March 1, 2010 in Features

See your situation from sister’s view

Kathy Mitchell/Marcy Sugar
 

Dear Annie: I am 26, and my sister is 18 months older. We have never gotten along well, but recently, there has been a huge rift.

My sister and her boyfriend own a nice house, and she drives a new car. I am recently divorced and am struggling to raise three children on my own. Our wealthy parents have been helping me out a great deal. They purchased a “beater” car for me and are paying the insurance. They also have been giving me money for groceries and some basic bills. Still, we’re barely getting by.

My sister is enraged that our parents have been giving money to me for necessities, but not to her. Our parents have explained that she makes more than double what I do and has no children to support, but their words fall on deaf ears.

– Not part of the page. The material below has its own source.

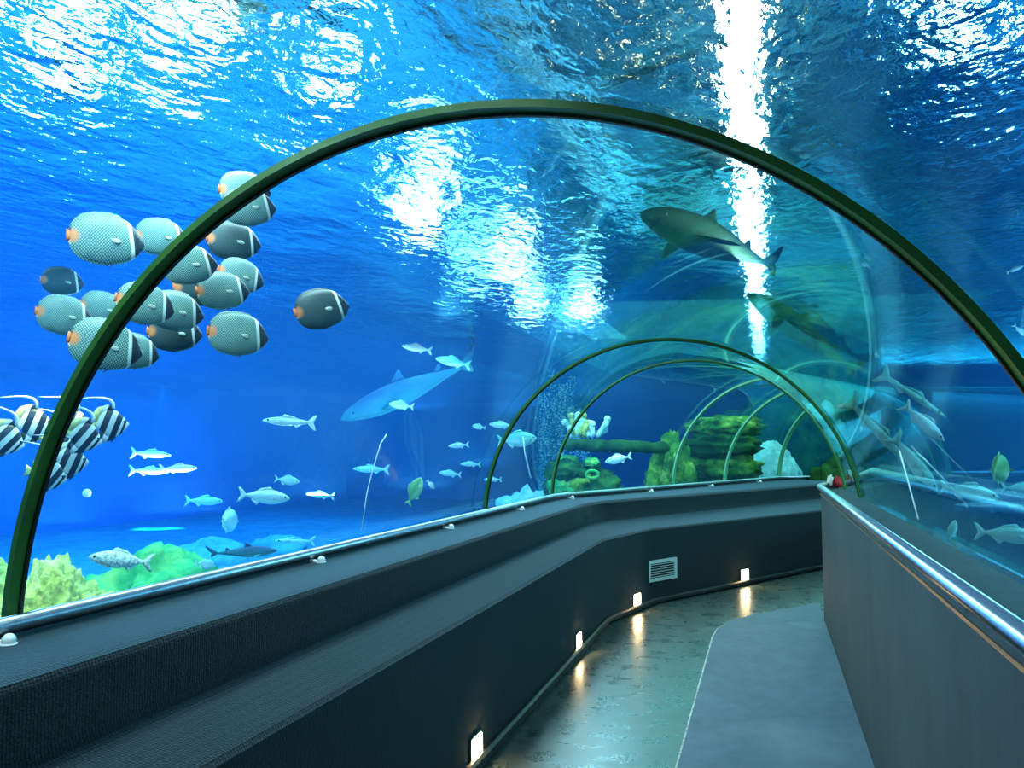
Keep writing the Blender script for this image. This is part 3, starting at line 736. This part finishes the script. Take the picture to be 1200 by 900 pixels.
mound('reef_mound', at_floor(178, 6.2, .10), (.60, .65, .52), 'coral_green', 'bright green reef mound just above the left rail', 'rock', rough=.3, lump=.05, lfreq=9, seed=2)
mound('reef_mound', at_floor(112, 5.7, .0), (.28, .32, .42), 'coral_green', 'low green reef mound between the yellow coral and the brighter mound', 'rock', rough=.3, lump=.05, lfreq=9, seed=3)
# small rock lumps on the bottom of the left tank
for i, (px, D, r) in enumerate([(420, 12.5, .35), (330, 14.5, .3), (512, 11.5, .35), (250, 13, .4)]):
    mound('sunken_rock', at_floor(px, D, TZ0 + .05), (r * 1.6, r, r * .7), 'pale', ['pale rock on the tank floor by the thin white line', 'pale rock on the tank floor below the deep silver fish', 'pale rock on the tank floor left of the second hoop', 'pale rock on the tank floor at the far left, near the light pool'][i], 'rock', sub=3, rough=.35, seed=10 + i)
# pale mound with white corals between second and third hoops
t = setp(empty('coral_garden', at_floor(616, 12.7)), 'pale coral mound low between the second and third hoops', 'coral')
bm = bmesh.new(); lumpy(bm, (0, 0, .35), (.50, .45, .75), 4, rough=.3, seed=21); obj('coral_rock', bm, M['pale'], t)
random.seed(5)
for i in range(9):
    bm = bmesh.new(); lumpy(bm, (0, 0, 0), (.13, .13, .11), 3, rough=.2, lump=.2, lfreq=3, seed=30 + i); o = obj('coral_knob', bm, M['pale'], t)
    a = random.uniform(0, 6.28); o.location = (.42 * math.cos(a) * random.random(), .4 * math.sin(a), random.uniform(.55, 1.0))
# mossy log on posts, past the bend
def log(name, a, b, r, mat, label=None, parent=None, seed=0, n=16, m=26):
    a, b = Vector(a), Vector(b); ax = (b - a); L = ax.length; ax.normalize(); u = ax.orthogonal().normalized(); v = ax.cross(u)
    bm = bmesh.new(); rings = []
    for i in range(m + 1):
        t = i / m; c = a + ax * L * t; ring = []
        e = 1 if 0 < i < m else .72
        for k in range(n):
            an = 2 * PI * k / n; d = math.cos(an) * u + math.sin(an) * v
            rr = r * e * (1 + .28 * noise.fractal((c + d * r) * 3.2 + Vector((seed, 0, 0)), .6, 2, 3))
            ring.append(c + d * rr - a)
        rings.append(ring)
    loft(bm, rings); o = obj(name, bm, M[mat], parent); o.location = a if not parent else a
    if label: setp(o, label, 'log')
    return o
log('mossy_log', at(660, 521, 11.6), at(782, 525, 12.4), .085, 'moss_dark', 'dark mossy log lying level across the rocks past the bend', seed=1)
log('mossy_post', at_floor(742, 12.2), at(775, 522, 12.7), .10, 'moss', 'leaning mossy post holding up the log, left of the rock block', seed=3)
# rock pile with green corals under the log
t = setp(empty('rock_pile', at_floor(680, 12.0)), 'pile of dark green rocks and corals under the mossy log', 'rock')
o0 = Vector(at_floor(680, 12.0))
for i, (px, py, r, mt) in enumerate([(672, 571, .34, 'moss'), (700, 574, .30, 'moss_dark'), (662, 552, .22, 'moss_dark'), (688, 555, .20, 'moss_dark'), (666, 541, .12, 'coral_green'), (694, 542, .09, 'coral_green'), (676, 585, .4, 'moss_dark'), (706, 560, .14, 'moss_dark'), (662, 570, .2, 'coral_green')]):
    bm = bmesh.new(); lumpy(bm, (0, 0, 0), (r * 1.15, r, r * .8), 4, rough=.3, lump=.08, lfreq=4, seed=40 + i); o = obj('boulder', bm, M[mt], t); o.location = at(px, py, 12.0 - .1 * (i % 3)) - o0
bm = bmesh.new(); tube(bm, [Vector((.085 * math.cos(a), 0, .05 * math.sin(a))) for a in [2 * PI * k / 16 for k in range(17)]], .022, 8); o = obj('coral_ring', bm, M['coral_green'], t); o.location = at(694, 556, 11.55) - o0; o.rotation_euler = (0, 0, .3)
# bushy pale coral standing on the log
t = setp(empty('branching_coral', at(686, 512, 11.85)), 'bushy cyan coral growing on top of the mossy log', 'coral')
random.seed(8)
for i in range(16):
    bm = bmesh.new(); x = random.uniform(-.24, .24); h = random.uniform(.14, .34) * (1 - abs(x)); p = [Vector((x * .8, random.uniform(-.1, .1), 0))]
    for j in range(4): p.append(p[-1] + Vector((random.uniform(-.04, .04) + x * .1, random.uniform(-.04, .04), h / 4)))
    tube(bm, p, [.03, .04, .035, .045, .03], 7); ball(bm, p[-1], .05, 8); obj('coral_branch', bm, M['pale'] if i % 4 else M['coral_yellow'], t)
# big layered rock block
t = setp(empty('rock_block', at_floor(842, 14.2)), 'big layered mossy rock block behind the tunnel, past the log', 'rock')
o0 = Vector(at_floor(842, 14.2))
for i, (z, hw, hd, hh, dx, mt) in enumerate([(.15, .72, .7, .42, .05, 'moss_dark'), (.62, .70, .62, .30, -.02, 'moss'), (1.02, .68, .6, .26, .05, 'moss_dark'), (1.38, .66, .6, .26, -.02, 'moss'), (1.75, .68, .6, .22, .02, 'moss_dark'), (2.05, .60, .55, .20, .10, 'moss')]):
    bm = bmesh.new(); lumpy(bm, (0, 0, 0), (hw, hd, hh), 4, rough=.28, freq=2.2, lump=.05, lfreq=5, seed=60 + i); o = obj('ledge_stone', bm, M[mt], t); o.location = (dx, .1 * (i % 2), z)
t2 = mound('boulder', at_floor(786, 13.4, .45), (.36, .4, 1.0), 'moss', 'yellow green mossy boulder leaning against the rock block', 'rock', rough=.35, lump=.08, lfreq=4, seed=71)
mound('boulder', at_floor(898, 16.2, .70), (.62, .6, .85), 'pale', 'pale cyan rounded boulder beside the dark end of the tunnel', 'rock', rough=.12, seed=72)
mound('boulder', at_floor(935, 21, .6), (2.3, 1.2, 2.2), 'moss_dark', 'huge dark rock closing the view at the far end of the tunnel', 'rock', rough=.3, seed=73)
mound('boulder', at_floor(1010, 13.5, .3), (.8, .6, 1.1), 'moss_dark', 'dark green rock behind the right handrail end', 'rock', rough=.3, seed=74)
# ------------------------------------------------------------------ bubbles, lines
def bubbles(name, cols, label, seed, cat='bubbles'):
    random.seed(seed); bm = bmesh.new()
    for (p, q, n, sp, r) in cols:
        for i in range(n):
            t = random.random(); c = p + (q - p) * t + Vector((random.gauss(0, sp), random.gauss(0, sp), 0))
            bmesh.ops.create_icosphere(bm, subdivisions=1, radius=r * random.uniform(.5, 1.3), matrix=Matrix.Translation(c))
    o = obj(name, bm, M['bubble']); setp(o, label, cat); o['kind'] = 'stuff'; return o
q = N('air_bubble'); M['bubble'] = q.surf(q.n('BsdfPrincipled', {'Base Color': (.85, .97, .95), 'Roughness': .15, 'Specular IOR Level': .8}))
cols = []
for px, y0, y1, n in ((634, 590, 400, 500), (645, 590, 370, 300), (655, 590, 390, 500), (665, 588, 380, 300), (674, 588, 420, 450), (685, 586, 440, 250)):
    cols.append((at(px, y0, 15.5), at(px + 4, y1 + 60, 15.5), n, .06, .011))
bubbles('bubble_curtain', cols, 'curtain of rising air bubbles behind the second hoop', 3)
M['rope'] = pbr('white_rope', (.85, .88, .86), .6)
def line(pts, r, label):
    bm = bmesh.new(); tube(bm, pts, r, 8); setp(obj('rope', bm, M['rope']), label, 'rope')
line([at(424, 622, 5.6), at(430, 578, 5.6), at(437, 550, 5.6), at(446, 520, 5.6), at(453, 509, 5.6)], .0042, 'thin white line hanging in the water left of the second hoop')
line([at(1054, 528, 3.6), at(1063, 560, 3.5), at(1076, 608, 3.3)], .003, 'thin pale line hanging in the water on the right, above the ledge')
line([at(613, 512, 9.6), at(615, 530, 9.6), at(622, 560, 9.6)], .007, 'short white line hanging under the fish behind the second hoop')
# plain white ball for a small round pale spot in the water
bm = bmesh.new(); ball(bm, (0, 0, 0), .031, 14); o = obj('white_ball', bm, M['rope']); o.location = at(102, 578, 6.2); setp(o, 'small round white ball in the blue water on the left', 'float')
# red and pale bag on the ledge at the end
t = setp(empty('bag', (.585, 8.30, 1.124), None), 'red bag with a cream flap on the right-hand ledge at the bend', 'bag')
bm = bevelled_box((.035, 0, .052), (.10, .09, .10), .022, Matrix.Rotation(R(24), 3, 'Y')); obj('bag_body', bm, M['red'], t)
bm = bevelled_box((-.030, -.01, .062), (.045, .10, .115), .016, Matrix.Rotation(R(14), 3, 'Y')); obj('flap', bm, M['cream'], t)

Even though we’ve never been close, I love my sister dearly and want to have a better relationship with her, and would like my children to get to know their distant aunt. I also don’t want to be the cause of her deteriorating relationship with our parents. What can I do? – Little Sister

Dear Little Sister: We’ll try to explain this from your sister’s point of view. To her, it seems Mom and Dad love you more and she is being punished for having a successful life. It isn’t entirely about the money. It’s about favoritism and fairness, with some jealousy and sibling rivalry thrown in. You need to acknowledge her feelings (without defending your situation), and ask what you can do to make it more equitable. Perhaps your parents could set aside a similar sum in case Sis ever requires assistance. Maybe they could change their will to reflect a more accurate final accounting. It doesn’t matter what solution you arrive at, but you and your parents need to let your sister know you understand.

Annie’s Mailbox is written by Kathy Mitchell and Marcy Sugar, longtime editors of the Ann Landers column.

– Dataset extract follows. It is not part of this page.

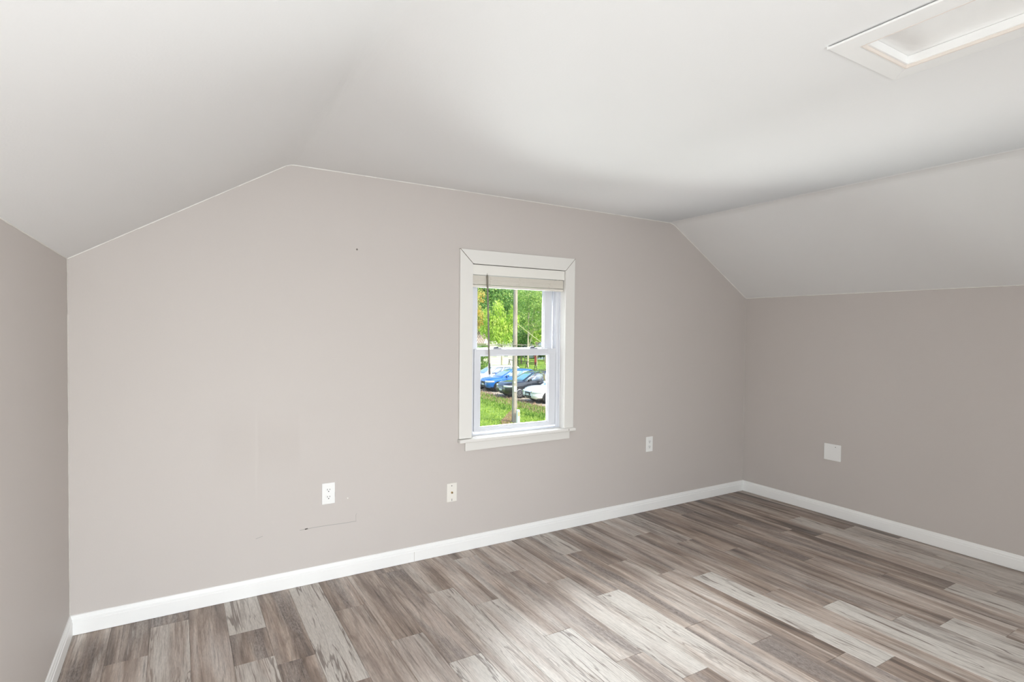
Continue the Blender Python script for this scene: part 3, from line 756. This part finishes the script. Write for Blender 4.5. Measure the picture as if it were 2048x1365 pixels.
# ---------------- cars
RUBBER = plain('tyre_rubber', (0.022, 0.022, 0.023), 0.8)
ALLOY = plain('alloy_wheel', (0.62, 0.62, 0.63), 0.3, metal=0.85)
BLACKP = plain('black_trim', (0.02, 0.02, 0.022), 0.45)
CHROME = plain('chrome', (0.75, 0.75, 0.76), 0.15, metal=1.0)
LENS = plain('headlight_lens', lin((216, 222, 226)), 0.08, coat=1.0)
PLATE = plain('licence_plate_white', lin((226, 226, 220)), 0.5)
def mat_carglass(name, c):
    g = NT(name); return g.end(g.bsdf(g.mix(g.noise(g.coord(), 3.0), c, tuple(v * 1.5 for v in c)), 0.06, spec=0.9, coat=1.0))
def paint(name, c, metal=0.25):
    g = NT(name); fl = g.noise(g.coord(), 900, 1.0)
    return g.end(g.bsdf(g.mix(g.math('MULTIPLY', fl, 0.2), c, tuple(min(1, v * 1.3) for v in c)), 0.28, metal=metal, coat=1.0))
def lerp_tab(tab, x):
    for (a, va), (b, vb) in zip(tab[:-1], tab[1:]):
        if a <= x <= b:
            t = (x - a) / (b - a); t = t * t * (3 - 2 * t) if False else t
            return va + (vb - va) * t
    return tab[0][1] if x < tab[0][0] else tab[-1][1]
def wheel(parent, x, y, r, w, side, spokes):
    m = MB(); n = 28
    prof_ = [(.62 * r, -.5 * w), (.9 * r, -.5 * w), (r, -.36 * w), (r, .36 * w), (.9 * r, .5 * w), (.64 * r, .5 * w)]
    rings = []
    for i in range(n):
        a = 2 * math.pi * i / n
        rings.append([(x + q[0] * math.cos(a), y + side * q[1], r + q[0] * math.sin(a)) for q in prof_])
    rings.append(rings[0]); m.loft(rings, closed=False, caps=False)
    t = m.build('wheel', RUBBER, parent, smooth=True)
    k = MB(); yo = y + side * .40 * w
    rr = []
    for i in range(n + 1):
        a = 2 * math.pi * i / n
        rr.append([(x + q * math.cos(a), yo + side * d, r + q * math.sin(a)) for q, d in ((.66 * r, .02), (.60 * r, .03), (.57 * r, -.02))])
    k.loft(rr, closed=False, caps=False)
    for i in range(spokes):
        a = 2 * math.pi * i / spokes; u = Vector((math.cos(a), 0, math.sin(a))); v = Vector((-math.sin(a), 0, math.cos(a))); c = Vector((x, yo, r))
        k.prism([c + u * .08 * r - v * .045 * r, c + u * .62 * r - v * .075 * r, c + u * .62 * r + v * .075 * r, c + u * .08 * r + v * .045 * r], (0, side * .025, 0))
    k.tube((x, yo - side * .02, r), (x, yo + side * .035, r), .12 * r, .10 * r, 12)
    k.build('rim', ALLOY, t)
    MB().tube((x, y - side * .1, r), (x, y + side * .30 * w, r), .6 * r, .6 * r, 20).build('brake_disc', plain('brake_dark', (0.03, 0.03, 0.03), 0.6), t)
    return t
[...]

One comment on this story so far. Add yours!
  • slsgrayson on March 01 at 5:06 p.m.

    Seriously? I don’t think that the reply gets to the true heart of the matter, which is that mom and dad can do whatever they want with their own money.

    This is totally sis’s issue. I can’t imagine validating her sense of entitlement by suggesting to their parents ways to ‘pay her back’ for the money they are giving her sister.